Whedon's story involves the Danger Room, a computerized, robotic holo-deck, if you will. That is, it's a room designed to realistically and fully create any threat the X-Men might face, for training purposes only. But when an ex-mutant, not disgraced but despondent, meets his end in the room, the computer comes up with some creative ideas of its own to escape a life of servitude to the mutants.

What follows is a bit of psycho-dramatic fun involving everyone's favorite villains, the Sentinels, and a team of X-Men consisting of Cyclops, Wolverine, Colossus, Beast, Kitty Pryde, and some chick in white whom I don't recall at the moment. Whedon's plot and dialog are certainly above par when it comes to graphic fiction, which is saying something, since even in the '80s and before it was clear that attention to craft could make comics into literature. (For examples, just check out Maus or Watchmen.) Whedon's work here doesn't approach that depth, but he definitely brings a skewed creativity that will have you scratching your head in delighted wonder. His conception of the Danger Room is a bit beyond the pale, and the weirdness he summons in service to that concept will perk up any comic fan's ears.

Meanwhile, Cassaday's artwork captures the X-Men in a way that expertly bridges the gap between the old-school look of Kirby and Cockrum, and more contemporary artists. The design of the Danger Room villain, in particular, brings to mind some mess you might see while tripping on the dance floor, while a minor twist makes Beast appear much more beastly. Of course any action involving the Sentinels is more than welcome, and Cassaday's take, aided by Whedon's weird vision, provides scares and thrills for true believers.

I guess I'm not a true (read contemporary) X-Men fan anymore, and I don't understand the concept of motion comics, which seem to hamstring the medium in favor of selling more HD TVs, but hey, what do I know? If you fancy seeing your comics on a 55-inch screen instead of a tiny printed page, (or you can't read) motion comics are a fine way to go. A low MSRP means it's not too terrible to dive into Marvel Knights Animation DVDs. This weird-beard X-Men story, penned ably by Joss Whedon and illustrated with verve by John Cassaday, is likely a cut above average Marvel or DC fare, in relationship to today's standards. If you are a collector, this isn't a bad little disc to check out.


Shout Factory! brings us this disc in a sharp looking 1.85:1 transfer with brilliant colors and sharp outlines. Really, there's not much to say here; the product looks like a comic book in HD, which for obvious reasons is a damn-sight more vibrant than your average page of newsprint.

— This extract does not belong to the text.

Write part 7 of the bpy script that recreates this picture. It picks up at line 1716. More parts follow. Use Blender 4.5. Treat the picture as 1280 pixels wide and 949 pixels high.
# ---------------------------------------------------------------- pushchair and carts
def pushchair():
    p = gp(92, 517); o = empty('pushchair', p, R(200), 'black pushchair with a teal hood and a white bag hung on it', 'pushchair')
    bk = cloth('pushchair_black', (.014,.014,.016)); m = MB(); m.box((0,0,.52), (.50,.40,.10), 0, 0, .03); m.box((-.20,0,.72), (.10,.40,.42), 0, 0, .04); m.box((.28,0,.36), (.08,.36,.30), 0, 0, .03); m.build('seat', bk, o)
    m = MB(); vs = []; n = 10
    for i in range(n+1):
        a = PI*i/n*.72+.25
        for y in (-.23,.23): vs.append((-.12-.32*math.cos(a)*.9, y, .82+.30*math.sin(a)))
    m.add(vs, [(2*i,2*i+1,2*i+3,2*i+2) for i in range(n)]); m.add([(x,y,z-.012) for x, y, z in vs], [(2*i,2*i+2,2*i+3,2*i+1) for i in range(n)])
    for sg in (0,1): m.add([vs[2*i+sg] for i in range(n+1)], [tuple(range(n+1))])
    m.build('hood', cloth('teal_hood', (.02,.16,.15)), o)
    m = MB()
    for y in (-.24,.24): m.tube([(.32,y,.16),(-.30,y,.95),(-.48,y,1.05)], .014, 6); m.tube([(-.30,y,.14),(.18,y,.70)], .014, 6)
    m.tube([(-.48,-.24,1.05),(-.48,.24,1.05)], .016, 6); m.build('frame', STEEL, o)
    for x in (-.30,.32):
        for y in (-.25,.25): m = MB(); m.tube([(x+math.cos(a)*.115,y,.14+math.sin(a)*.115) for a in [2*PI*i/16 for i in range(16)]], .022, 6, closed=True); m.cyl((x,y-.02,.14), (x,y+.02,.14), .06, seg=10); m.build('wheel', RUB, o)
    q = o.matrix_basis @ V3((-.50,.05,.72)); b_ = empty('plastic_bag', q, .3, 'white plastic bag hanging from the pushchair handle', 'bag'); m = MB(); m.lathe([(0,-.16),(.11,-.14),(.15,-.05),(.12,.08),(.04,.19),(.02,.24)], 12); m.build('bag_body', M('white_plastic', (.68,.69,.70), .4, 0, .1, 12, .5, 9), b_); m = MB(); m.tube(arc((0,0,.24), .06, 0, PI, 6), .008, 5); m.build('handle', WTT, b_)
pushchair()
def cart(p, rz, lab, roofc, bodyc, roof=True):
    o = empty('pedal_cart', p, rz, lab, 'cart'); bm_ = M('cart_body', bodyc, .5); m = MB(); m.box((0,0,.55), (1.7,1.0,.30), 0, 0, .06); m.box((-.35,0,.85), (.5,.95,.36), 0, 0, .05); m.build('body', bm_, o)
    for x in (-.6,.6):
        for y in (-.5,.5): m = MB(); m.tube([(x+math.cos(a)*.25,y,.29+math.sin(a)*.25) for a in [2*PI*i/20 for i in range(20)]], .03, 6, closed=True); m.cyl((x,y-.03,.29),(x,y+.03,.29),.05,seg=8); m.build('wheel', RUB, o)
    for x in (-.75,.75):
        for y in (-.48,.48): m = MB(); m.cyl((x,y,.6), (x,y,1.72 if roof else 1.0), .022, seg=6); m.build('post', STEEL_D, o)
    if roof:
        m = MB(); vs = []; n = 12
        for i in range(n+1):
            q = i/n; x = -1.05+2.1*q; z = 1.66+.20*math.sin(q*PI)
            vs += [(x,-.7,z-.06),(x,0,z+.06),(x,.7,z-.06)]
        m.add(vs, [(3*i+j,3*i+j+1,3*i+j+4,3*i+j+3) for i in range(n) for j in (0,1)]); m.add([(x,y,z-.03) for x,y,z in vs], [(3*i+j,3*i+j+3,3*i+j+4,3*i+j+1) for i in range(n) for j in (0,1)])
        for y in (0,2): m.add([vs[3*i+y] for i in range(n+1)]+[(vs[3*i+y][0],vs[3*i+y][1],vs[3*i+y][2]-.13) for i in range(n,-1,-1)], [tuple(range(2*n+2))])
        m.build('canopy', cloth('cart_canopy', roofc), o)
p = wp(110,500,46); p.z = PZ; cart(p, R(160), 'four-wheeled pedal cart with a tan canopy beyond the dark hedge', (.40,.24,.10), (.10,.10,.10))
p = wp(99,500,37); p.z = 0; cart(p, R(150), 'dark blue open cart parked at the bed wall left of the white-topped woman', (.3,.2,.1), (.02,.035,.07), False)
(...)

Digital Stereo Audio is a tight as you'd imagine it would be for an animated motion comic: everything was done in studio. Dynamic range is effective, dialog is clear, soundtrack elements are mixed nicely, and the whole affair is solid.

No extras, save a nice book-style digi-packaged disc (inside a Mylar-like slipcover bag) are available for your pleasure.

Final Thoughts:
I'll be straight with you. Before composing this paragraph, I happened upon one more-knowledgeable review of this content. My critique still stands, but I've learned the storyline here comes from an older print edition, and I've been reminded of a notion that for other reasons I agree with, the voice talent used here may not be optimal (see: Emma Frost, whose name I couldn't recall earlier). That said, this 70-minute excursion into 'animated' comic books, is pretty good - despite the fact that it takes imagination entirely out of the picture. Whedon's story is unique and thoughtful, while still providing odd thrills. Cassaday's art is both traditional and avant-garde. The whole package, while slight, is enjoyable for an evening on the couch. It's packaged stylishly and has a low MSRP, so even though it's not a must-have by any means, as a Rent It-plus recommendation I say, sure, why not?